WHAT YOU HAVE TO DO: Give every line again exactly as it appears, please, but not the pictures.

>> Begin DATASET SECTION

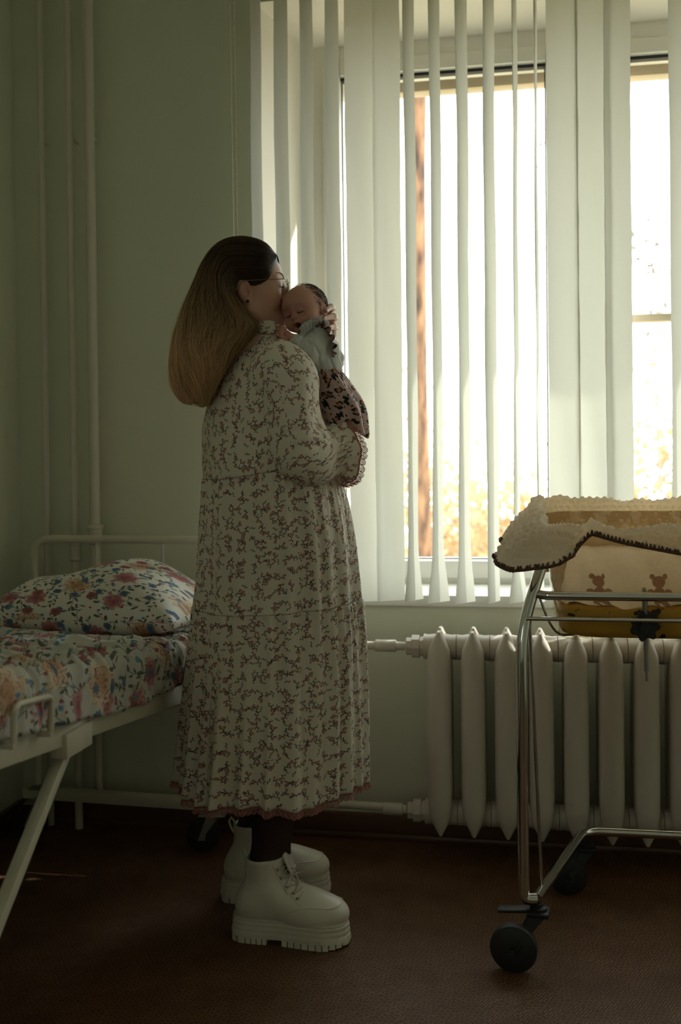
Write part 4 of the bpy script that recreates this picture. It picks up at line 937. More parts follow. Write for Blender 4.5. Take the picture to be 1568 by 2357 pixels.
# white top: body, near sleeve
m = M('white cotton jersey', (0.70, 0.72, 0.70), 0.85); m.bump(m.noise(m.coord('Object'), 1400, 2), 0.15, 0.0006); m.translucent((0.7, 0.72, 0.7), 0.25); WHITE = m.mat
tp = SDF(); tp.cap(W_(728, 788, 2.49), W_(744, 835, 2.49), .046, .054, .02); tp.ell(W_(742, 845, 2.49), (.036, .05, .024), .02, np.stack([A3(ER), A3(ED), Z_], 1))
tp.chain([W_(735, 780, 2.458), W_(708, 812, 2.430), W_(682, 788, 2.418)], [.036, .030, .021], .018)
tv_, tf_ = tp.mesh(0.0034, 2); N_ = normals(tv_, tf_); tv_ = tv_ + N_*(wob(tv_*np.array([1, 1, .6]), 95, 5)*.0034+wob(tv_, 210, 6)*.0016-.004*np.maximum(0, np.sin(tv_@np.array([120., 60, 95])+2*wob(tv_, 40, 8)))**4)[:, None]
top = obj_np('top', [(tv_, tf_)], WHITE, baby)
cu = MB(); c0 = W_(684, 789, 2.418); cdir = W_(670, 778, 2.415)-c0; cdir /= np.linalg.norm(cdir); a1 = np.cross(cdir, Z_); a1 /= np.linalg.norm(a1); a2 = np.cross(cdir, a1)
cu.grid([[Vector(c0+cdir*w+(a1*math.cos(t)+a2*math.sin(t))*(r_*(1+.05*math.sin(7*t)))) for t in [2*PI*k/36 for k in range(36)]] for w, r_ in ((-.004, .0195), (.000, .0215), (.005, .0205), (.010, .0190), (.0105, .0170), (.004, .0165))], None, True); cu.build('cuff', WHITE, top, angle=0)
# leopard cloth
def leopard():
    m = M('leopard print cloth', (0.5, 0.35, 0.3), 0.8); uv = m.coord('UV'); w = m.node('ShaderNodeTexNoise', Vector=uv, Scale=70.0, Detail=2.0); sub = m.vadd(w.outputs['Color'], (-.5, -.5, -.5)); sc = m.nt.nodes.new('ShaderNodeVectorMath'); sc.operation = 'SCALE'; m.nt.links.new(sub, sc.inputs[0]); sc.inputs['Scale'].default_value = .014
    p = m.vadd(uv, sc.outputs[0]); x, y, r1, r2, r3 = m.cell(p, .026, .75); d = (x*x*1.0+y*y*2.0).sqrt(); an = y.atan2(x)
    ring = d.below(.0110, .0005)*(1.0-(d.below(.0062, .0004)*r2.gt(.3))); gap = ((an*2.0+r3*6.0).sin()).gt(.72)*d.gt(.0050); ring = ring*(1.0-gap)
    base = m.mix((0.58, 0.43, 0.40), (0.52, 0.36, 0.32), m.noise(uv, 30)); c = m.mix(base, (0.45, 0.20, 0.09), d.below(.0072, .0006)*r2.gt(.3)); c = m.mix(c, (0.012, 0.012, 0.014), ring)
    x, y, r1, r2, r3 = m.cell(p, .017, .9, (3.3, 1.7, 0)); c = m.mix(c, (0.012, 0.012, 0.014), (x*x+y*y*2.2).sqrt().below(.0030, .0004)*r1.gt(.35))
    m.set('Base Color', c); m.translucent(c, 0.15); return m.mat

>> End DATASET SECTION

SOLUTION:
Write part 4 of the bpy script that recreates this picture. It picks up at line 937. More parts follow. Write for Blender 4.5. Take the picture to be 1568 by 2357 pixels.
# white top: body, near sleeve
m = M('white cotton jersey', (0.70, 0.72, 0.70), 0.85); m.bump(m.noise(m.coord('Object'), 1400, 2), 0.15, 0.0006); m.translucent((0.7, 0.72, 0.7), 0.25); WHITE = m.mat
tp = SDF(); tp.cap(W_(728, 788, 2.49), W_(744, 835, 2.49), .046, .054, .02); tp.ell(W_(742, 845, 2.49), (.036, .05, .024), .02, np.stack([A3(ER), A3(ED), Z_], 1))
tp.chain([W_(735, 780, 2.458), W_(708, 812, 2.430), W_(682, 788, 2.418)], [.036, .030, .021], .018)
tv_, tf_ = tp.mesh(0.0034, 2); N_ = normals(tv_, tf_); tv_ = tv_ + N_*(wob(tv_*np.array([1, 1, .6]), 95, 5)*.0034+wob(tv_, 210, 6)*.0016-.004*np.maximum(0, np.sin(tv_@np.array([120., 60, 95])+2*wob(tv_, 40, 8)))**4)[:, None]
top = obj_np('top', [(tv_, tf_)], WHITE, baby)
cu = MB(); c0 = W_(684, 789, 2.418); cdir = W_(670, 778, 2.415)-c0; cdir /= np.linalg.norm(cdir); a1 = np.cross(cdir, Z_); a1 /= np.linalg.norm(a1); a2 = np.cross(cdir, a1)
cu.grid([[Vector(c0+cdir*w+(a1*math.cos(t)+a2*math.sin(t))*(r_*(1+.05*math.sin(7*t)))) for t in [2*PI*k/36 for k in range(36)]] for w, r_ in ((-.004, .0195), (.000, .0215), (.005, .0205), (.010, .0190), (.0105, .0170), (.004, .0165))], None, True); cu.build('cuff', WHITE, top, angle=0)
# leopard cloth
def leopard():
    m = M('leopard print cloth', (0.5, 0.35, 0.3), 0.8); uv = m.coord('UV'); w = m.node('ShaderNodeTexNoise', Vector=uv, Scale=70.0, Detail=2.0); sub = m.vadd(w.outputs['Color'], (-.5, -.5, -.5)); sc = m.nt.nodes.new('ShaderNodeVectorMath'); sc.operation = 'SCALE'; m.nt.links.new(sub, sc.inputs[0]); sc.inputs['Scale'].default_value = .014
    p = m.vadd(uv, sc.outputs[0]); x, y, r1, r2, r3 = m.cell(p, .026, .75); d = (x*x*1.0+y*y*2.0).sqrt(); an = y.atan2(x)
    ring = d.below(.0110, .0005)*(1.0-(d.below(.0062, .0004)*r2.gt(.3))); gap = ((an*2.0+r3*6.0).sin()).gt(.72)*d.gt(.0050); ring = ring*(1.0-gap)
    base = m.mix((0.58, 0.43, 0.40), (0.52, 0.36, 0.32), m.noise(uv, 30)); c = m.mix(base, (0.45, 0.20, 0.09), d.below(.0072, .0006)*r2.gt(.3)); c = m.mix(c, (0.012, 0.012, 0.014), ring)
    x, y, r1, r2, r3 = m.cell(p, .017, .9, (3.3, 1.7, 0)); c = m.mix(c, (0.012, 0.012, 0.014), (x*x+y*y*2.2).sqrt().below(.0030, .0004)*r1.gt(.35))
    m.set('Base Color', c); m.translucent(c, 0.15); return m.mat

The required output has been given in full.